Credit Card debt is next......$951.7 Billion worth....

Discussion in 'Trading' started by S2007S, Apr 18, 2008.

  1. moron28

    moron28

    Any info as to how much of this $55 trillion is liquid? I guess this number includes home equity and retirement savings. IMO, including home equity makes the number pretty useless.
     
    #11     Apr 18, 2008
  2. Cesko

    Cesko

    All Makloda did, he put it into the right perspective which is nothing new to anybody who is actually informed. On the other hand, yours is just emotional dribble.
    By the way credit card debt is worse(higher) in Britain than in the U.S.
     
    #12     Apr 18, 2008
  3. Congratulations!
    You have now posted 6,203 times of the same old useless drivel.
    You must be very proud of yourself.
     
    #13     Apr 18, 2008
  4. 2% is still 2%, not 20%.

    For the consumer to go under you'll have to pray that unemployment will skyrocket to 8, 9, 10%. I have no idea if it will, but if it does then that's what puts big strain on the consumer and debt markets, not your ridiculous mere existence $1 trillion of credit card debt. As long as unemployment is low by historical standards consumers can service credit card and other forms of debt.

    You're throwing around numbers and can't put them in context. Typical.
     
    #14     Apr 18, 2008
  5. S2007S

    S2007S

    If you think consumers can service credit card debt why does it keep rising year over year. Seems to me people dont have their priorites straight.
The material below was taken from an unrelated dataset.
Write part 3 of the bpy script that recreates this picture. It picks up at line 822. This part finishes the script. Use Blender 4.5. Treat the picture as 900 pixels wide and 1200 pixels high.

    Throwing around numbers???

    I think I told you that $40-$45 trillion was off the top of my head...calm down.....
     
    #15     Apr 18, 2008
  6. And how does this help you TRADE?

    Is this the CATALYST that you use to buy the TWM and DUG yesterday morning for more 2-3.5% losses in a day and a half?

    :D
     
    #16     Apr 18, 2008
  7. It helps him make judgements about where the overall market is headed. That way, he doesn't have to look at market internals, he can just make an off the cuff decision, and base his trading on that. If he wins he tells himself he is a genious. If his positions are losing, he tells himself to just hold out because his analysis has to be correct, and his thinking will eventually be realized by the dumb market.:D
     
    #17     Apr 18, 2008
  8. S2007S

    S2007S


    I bought those positions today, after I saw the market open down on Thursday morning I stepped aside and waited, well today I made those purchases, bought

    DUG
    TWM and
    SSG.


    Will be buying more on any rally, others that will be bought are:

    DXD under $50
    FXP under $65
    SKF under $90
    SRS under $75

    Keep thinking there is nothing wrong with the economy, keep thinking oil can keep rising without slowing the economy down, keep think inflation is tame, keep think jobs are plentiful, keep thinking credit card debt wont impact the markets......
     
    #18     Apr 18, 2008
  9. Right now the market doesn't care, and that is where you make your money.
     
    #19     Apr 18, 2008
  10. The important number is household debt to disposable income.

    End of 2006 this was at 139% to 163% (depending on whose stats you believe).

    BY FAR a record. This number is starting to go parabolic.

    Credit card debt is THE main problem out there not being addressed. If the consumer cannot keep buying like mad, then our economy grows slowly. Period. This has not been a major problem in the past but ratios have never been anywhere near where they are now.

    It reminds me of the real estate industry just 18 months ago. "Real estate never goes down" was the common wisdom.